Transverse instability and perpendicular electric field in two-dimensional electron phase-space holes

A multidimensional electron phase-space hole (electron hole) is considered to be unstable to the transverse instability. In this paper, we perform two-dimensional (2D) particle-in-cell (PIC) simulations to study the evolution of electron holes at different plasma conditions; we find that the evolution is determined by combined actions between the transverse instability and the stabilization by the background magnetic field. In very weakly magnetized plasma (Omega(e) << omega(pe), where Omega(e) and omega(pe) are the electron gyrofrequency and plasma frequency, respectively), the transverse instability dominates the evolution of the electron holes. The parallel cut of the perpendicular electric field (E-perpendicular to) has bipolar structures, accompanied by the kinking of the electron holes. Such structures last for only tens of electron plasma periods. With the increase of the background magnetic field, the evolution of the electron holes becomes slower.
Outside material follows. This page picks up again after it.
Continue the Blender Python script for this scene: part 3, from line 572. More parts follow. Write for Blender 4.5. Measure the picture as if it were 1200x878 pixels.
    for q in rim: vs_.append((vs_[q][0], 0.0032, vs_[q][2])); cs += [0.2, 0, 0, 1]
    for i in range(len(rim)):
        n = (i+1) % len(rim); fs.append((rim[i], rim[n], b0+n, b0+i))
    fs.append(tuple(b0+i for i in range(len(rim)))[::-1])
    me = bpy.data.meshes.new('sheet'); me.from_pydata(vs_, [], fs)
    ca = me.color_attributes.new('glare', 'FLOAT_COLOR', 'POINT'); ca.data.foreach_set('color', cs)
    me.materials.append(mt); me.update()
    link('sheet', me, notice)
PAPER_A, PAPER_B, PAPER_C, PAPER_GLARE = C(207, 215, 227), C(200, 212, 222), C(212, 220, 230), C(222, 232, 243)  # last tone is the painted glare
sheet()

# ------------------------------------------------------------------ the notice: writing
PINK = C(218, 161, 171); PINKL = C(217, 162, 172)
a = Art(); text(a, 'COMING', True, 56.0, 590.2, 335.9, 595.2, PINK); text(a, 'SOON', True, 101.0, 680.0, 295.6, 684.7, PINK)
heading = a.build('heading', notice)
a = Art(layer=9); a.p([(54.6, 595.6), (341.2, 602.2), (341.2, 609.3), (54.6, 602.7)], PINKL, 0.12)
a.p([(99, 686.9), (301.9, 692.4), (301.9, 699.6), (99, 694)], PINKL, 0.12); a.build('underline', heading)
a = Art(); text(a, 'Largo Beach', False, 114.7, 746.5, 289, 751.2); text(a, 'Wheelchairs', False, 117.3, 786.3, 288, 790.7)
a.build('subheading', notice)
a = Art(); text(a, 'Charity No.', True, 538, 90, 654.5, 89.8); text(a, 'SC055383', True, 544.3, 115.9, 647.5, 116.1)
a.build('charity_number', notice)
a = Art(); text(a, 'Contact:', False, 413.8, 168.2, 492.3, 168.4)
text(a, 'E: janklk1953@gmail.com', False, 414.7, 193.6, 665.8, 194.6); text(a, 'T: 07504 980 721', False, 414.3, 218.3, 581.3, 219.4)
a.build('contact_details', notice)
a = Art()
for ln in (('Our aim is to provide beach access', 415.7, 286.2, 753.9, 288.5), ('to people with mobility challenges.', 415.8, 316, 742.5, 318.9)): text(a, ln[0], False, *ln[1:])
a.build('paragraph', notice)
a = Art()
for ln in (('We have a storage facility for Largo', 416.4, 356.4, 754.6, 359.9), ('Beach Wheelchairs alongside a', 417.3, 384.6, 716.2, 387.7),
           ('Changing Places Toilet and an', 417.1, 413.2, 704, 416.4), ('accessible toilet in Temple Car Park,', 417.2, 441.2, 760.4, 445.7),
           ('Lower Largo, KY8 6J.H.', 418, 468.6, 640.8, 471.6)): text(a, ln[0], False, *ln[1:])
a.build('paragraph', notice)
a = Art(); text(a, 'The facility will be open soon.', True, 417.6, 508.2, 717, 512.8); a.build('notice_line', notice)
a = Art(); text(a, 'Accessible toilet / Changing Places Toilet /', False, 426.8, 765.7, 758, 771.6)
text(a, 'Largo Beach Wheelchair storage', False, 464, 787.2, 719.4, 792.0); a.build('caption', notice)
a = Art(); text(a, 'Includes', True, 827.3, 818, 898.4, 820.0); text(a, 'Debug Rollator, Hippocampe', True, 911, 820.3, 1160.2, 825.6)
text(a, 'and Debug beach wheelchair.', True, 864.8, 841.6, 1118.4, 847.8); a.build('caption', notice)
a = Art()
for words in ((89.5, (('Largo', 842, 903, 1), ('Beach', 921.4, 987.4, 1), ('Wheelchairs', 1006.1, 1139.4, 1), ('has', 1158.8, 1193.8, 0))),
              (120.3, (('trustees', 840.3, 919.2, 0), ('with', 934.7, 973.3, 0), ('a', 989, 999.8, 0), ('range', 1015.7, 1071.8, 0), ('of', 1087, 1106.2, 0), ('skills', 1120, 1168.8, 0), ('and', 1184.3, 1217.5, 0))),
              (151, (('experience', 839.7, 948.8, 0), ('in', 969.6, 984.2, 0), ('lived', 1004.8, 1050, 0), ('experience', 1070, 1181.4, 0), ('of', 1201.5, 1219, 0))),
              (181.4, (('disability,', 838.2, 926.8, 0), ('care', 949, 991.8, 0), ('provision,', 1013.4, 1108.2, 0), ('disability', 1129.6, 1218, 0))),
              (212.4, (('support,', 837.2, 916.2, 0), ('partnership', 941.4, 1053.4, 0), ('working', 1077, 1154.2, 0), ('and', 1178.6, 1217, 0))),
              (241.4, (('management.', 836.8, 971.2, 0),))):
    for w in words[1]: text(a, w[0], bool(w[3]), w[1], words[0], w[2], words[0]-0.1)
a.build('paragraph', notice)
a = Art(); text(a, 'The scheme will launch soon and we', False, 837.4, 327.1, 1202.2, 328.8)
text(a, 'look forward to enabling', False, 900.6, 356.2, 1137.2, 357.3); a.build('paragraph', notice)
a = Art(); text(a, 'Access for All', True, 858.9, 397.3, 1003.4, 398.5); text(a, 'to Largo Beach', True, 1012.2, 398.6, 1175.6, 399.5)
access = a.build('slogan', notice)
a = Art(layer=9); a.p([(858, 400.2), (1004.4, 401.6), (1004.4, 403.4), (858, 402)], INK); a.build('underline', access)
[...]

The bipolar structures of the parallel cut of E-perpendicular to in the electron holes can evolve into unipolar structures. In very strongly magnetized plasma (Omega(e) >> omega(pe)), the unipolar structures of the parallel cut of E-perpendicular to can last for thousands of electron plasma periods. At the same time, the perpendicular electric field (E-perpendicular to) in the electron holes can also influence electron trajectories passing through the electron holes, which results in variations of charge density along the direction perpendicular to the background magnetic field outside of the electron holes. When the amplitude of the electron hole is sufficiently strong, streaked structures of E-perpendicular to can be formed outside of the electron holes, which then emit electrostatic whistler waves because of the interactions between the streaked structures of E-perpendicular to and vibrations of the kinked electron holes.